Let’s Not Fall
Let’s Not Fall
June 25, 2024
My sweet little 16-month-old granddaughter—who’s only been walking about four months, perhaps saved me from actually falling today.
I’m a 72-year-old woman. I fear stumbling. I try to walk very carefully.
She’s an adventurous little girl who took my hand as we walked around the outside of a huge and popular steak house on a very busy Father’s Day lunch. Her parents were finishing their meal, after having worked diligently to help feed Ayla so she would get some good nutrients, and not just eagerly swallow the wonderful warm rolls they serve there.
Ayla’s grandfather reminded his own daughter how she used to fill up on rolls at restaurants (and elsewhere) before learning how tasty the world of food was—beyond bread.
So Ayla was done eating, and restless of course. Grandma, me, planned to take home the second half of my meal, saving it for another day, so the parents happily affirmed Grandma’s offer to take Ayla for a walk while they finished up.
I was wearing a newish pair of sandals that I only wear in summer. I saw an awkward piece of sidewalk that raised up a bit and started to fall but I think the fact that I had hold of Ayla’s hand—and didn’t want her to fall on the cement, her hand in mine helped us both to not fall. Is that possible?
At any rate, we both loved the little walk together, something she has taken up, walking for part of the way home from her daycare. They walk just a block or so, (and rides in a stroller for much of the way) but she walks like she owns the sidewalk. Walking like mommy, daddy, grandma and grandpa.
As we walked past some loud speakers playing some tunes, I could tell Ayla wanted to wiggle a little, doing her little dance moves that she enjoys with her mother and father. So we danced on the sidewalk for maybe 7-8 seconds, then continued on.
***
We had gone to church that morning on the Sunday before Juneteenth, a ceremonial holiday in some 47 states, which commemorates the day on June 19, 1865 when a Union general read orders in Galveston, Texas stating all enslaved people in the state were free according to federal law.

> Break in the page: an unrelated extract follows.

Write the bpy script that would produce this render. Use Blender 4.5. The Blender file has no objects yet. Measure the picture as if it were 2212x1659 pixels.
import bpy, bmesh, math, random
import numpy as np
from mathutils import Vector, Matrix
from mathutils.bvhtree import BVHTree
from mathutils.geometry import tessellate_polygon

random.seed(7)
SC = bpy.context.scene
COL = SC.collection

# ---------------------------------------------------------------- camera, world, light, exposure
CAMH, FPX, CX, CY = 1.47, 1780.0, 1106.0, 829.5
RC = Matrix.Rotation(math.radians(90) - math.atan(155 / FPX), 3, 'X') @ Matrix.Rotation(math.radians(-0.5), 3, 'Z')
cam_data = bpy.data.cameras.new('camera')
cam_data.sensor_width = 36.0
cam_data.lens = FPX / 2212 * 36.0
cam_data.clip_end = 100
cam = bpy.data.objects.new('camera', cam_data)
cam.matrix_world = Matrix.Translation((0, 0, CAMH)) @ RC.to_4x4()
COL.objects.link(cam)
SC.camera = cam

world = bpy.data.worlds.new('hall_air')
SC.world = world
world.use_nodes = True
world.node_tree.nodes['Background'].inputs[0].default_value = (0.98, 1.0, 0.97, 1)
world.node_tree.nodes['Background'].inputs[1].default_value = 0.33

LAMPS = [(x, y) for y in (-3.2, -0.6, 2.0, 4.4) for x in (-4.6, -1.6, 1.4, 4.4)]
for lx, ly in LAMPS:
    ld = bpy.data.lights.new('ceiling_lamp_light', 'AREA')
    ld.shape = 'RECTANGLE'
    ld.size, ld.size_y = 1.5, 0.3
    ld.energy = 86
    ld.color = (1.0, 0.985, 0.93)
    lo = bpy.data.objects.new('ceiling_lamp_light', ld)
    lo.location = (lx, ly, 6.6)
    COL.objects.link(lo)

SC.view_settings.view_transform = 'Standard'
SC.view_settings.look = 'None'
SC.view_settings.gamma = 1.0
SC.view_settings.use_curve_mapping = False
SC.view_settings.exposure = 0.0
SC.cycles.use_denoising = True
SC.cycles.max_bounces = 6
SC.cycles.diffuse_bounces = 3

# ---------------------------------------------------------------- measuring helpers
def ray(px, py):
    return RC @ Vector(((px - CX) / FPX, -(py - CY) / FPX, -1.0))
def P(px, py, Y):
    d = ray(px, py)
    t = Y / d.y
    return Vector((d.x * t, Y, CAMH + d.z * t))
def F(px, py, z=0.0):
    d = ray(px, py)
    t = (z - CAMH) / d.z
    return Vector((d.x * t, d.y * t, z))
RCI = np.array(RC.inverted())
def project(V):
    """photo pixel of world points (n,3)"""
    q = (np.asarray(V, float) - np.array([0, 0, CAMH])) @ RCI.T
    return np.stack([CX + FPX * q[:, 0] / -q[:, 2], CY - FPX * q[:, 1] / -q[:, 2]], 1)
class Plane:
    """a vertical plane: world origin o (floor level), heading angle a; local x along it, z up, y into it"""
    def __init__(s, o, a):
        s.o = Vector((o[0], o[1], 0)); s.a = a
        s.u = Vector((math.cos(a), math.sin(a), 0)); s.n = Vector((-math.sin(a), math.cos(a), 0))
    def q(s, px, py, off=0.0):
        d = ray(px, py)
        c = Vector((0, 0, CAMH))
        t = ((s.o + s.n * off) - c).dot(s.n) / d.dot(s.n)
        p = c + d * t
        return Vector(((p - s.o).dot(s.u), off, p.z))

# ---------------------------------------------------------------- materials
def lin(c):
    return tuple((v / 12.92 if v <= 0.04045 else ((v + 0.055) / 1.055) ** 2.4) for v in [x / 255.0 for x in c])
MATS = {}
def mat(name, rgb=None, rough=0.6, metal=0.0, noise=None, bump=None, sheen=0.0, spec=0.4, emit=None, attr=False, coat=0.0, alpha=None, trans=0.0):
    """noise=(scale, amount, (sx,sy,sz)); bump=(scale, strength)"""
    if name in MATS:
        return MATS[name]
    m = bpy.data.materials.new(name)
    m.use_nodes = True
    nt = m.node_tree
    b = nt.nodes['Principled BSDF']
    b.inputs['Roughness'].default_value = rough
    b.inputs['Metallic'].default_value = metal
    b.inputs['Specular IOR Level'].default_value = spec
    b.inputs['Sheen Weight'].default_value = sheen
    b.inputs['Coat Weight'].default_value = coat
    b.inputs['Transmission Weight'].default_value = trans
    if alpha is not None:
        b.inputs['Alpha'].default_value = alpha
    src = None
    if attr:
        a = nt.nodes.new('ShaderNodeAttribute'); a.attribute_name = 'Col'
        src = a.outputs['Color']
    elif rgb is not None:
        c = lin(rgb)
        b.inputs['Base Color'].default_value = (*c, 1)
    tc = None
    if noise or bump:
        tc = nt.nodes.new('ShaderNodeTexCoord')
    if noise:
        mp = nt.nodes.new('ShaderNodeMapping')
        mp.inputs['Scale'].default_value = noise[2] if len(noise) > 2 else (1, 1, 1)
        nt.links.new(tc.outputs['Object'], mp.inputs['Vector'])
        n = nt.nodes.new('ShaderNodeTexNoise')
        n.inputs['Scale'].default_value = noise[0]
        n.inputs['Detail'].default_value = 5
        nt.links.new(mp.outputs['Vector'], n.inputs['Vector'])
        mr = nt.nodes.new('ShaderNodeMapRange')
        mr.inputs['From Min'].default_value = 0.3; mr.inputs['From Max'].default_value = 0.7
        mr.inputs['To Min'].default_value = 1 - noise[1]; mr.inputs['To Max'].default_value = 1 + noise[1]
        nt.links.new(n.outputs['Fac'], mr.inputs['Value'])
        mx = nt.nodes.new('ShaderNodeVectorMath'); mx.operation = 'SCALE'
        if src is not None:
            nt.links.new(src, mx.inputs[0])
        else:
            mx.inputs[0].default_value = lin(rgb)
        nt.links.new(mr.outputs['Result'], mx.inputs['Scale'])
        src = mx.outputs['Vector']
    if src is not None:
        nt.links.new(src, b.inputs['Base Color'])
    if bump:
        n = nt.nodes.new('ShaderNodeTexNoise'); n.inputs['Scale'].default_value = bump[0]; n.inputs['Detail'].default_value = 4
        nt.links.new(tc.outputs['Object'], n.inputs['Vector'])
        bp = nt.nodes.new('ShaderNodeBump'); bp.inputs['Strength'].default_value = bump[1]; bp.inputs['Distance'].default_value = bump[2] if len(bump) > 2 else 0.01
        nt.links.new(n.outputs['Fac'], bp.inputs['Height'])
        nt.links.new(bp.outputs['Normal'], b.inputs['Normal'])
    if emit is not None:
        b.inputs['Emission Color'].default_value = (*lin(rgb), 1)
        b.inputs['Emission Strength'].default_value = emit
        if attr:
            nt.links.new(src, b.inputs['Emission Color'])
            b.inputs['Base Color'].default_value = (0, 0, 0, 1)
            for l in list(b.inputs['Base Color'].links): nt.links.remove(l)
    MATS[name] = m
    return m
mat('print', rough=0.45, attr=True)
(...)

Juneteenth was designated a federal holiday in 2021. As we sung the traditional and oh-so-moving anthem, “Lift Every Voice and Sing,” my heart went back and forth between sorrow for the wrongs and torment experienced by people in the times of slavery, and joy and hope that this granddaughter would grow up in better times.
My father diligently taught us children the error of our country’s ways during its early days, when slavery, for many, was an accepted part of life. He took us to visit a church in a larger city nearby where we first heard the energetic music common in many predominately Black churches, which always included spirited dancing too. When we moved from northern Indiana to northern Florida in 1969, I was a senior in high school. There my brother and I experienced the first year of full integration of blacks and whites in the schools in Florida. Some of it was exciting to experience as we all went through this huge change in the culture of that area, but some teachers were known to use derogatory racial language if they knew that no blacks were in the room. If teachers used that language, it was no surprise that some students, not all, used that insulting slang. How shameful.
***
Let’s not fall into old, reprehensible ways. May we all do better, know better, love greater, affirm all persons, and pray for more care and understanding all around the world.
Your thoughts? Experiences? Stories to share? Pictures you’ve drawn?? Comment here ….
This week I began reading Tracy Chevalier’s The Last Runaway, the story of an English Quaker girl transplanted to America who is faced with the opportunity of helping slaves escape to freedom via the Underground Railroad: A very timely historical novel considering our recent observance of the Juneteenth holiday.
At nearly 83, I’m too am concerned about balance. My Pilates classes help with that, but I no longer bound over curbs and hop up stairs effortlessly! ;-D
That book sounds very interesting, and important.
Our Ayla likes going up steps at her house (a 3 story duplex) and since her father speaks French (in addition to English) he has taught her to say un, deux; un, deux; as she goes up each step. One adult goes behind her so she doesn’t fall backwards. It is so sweet.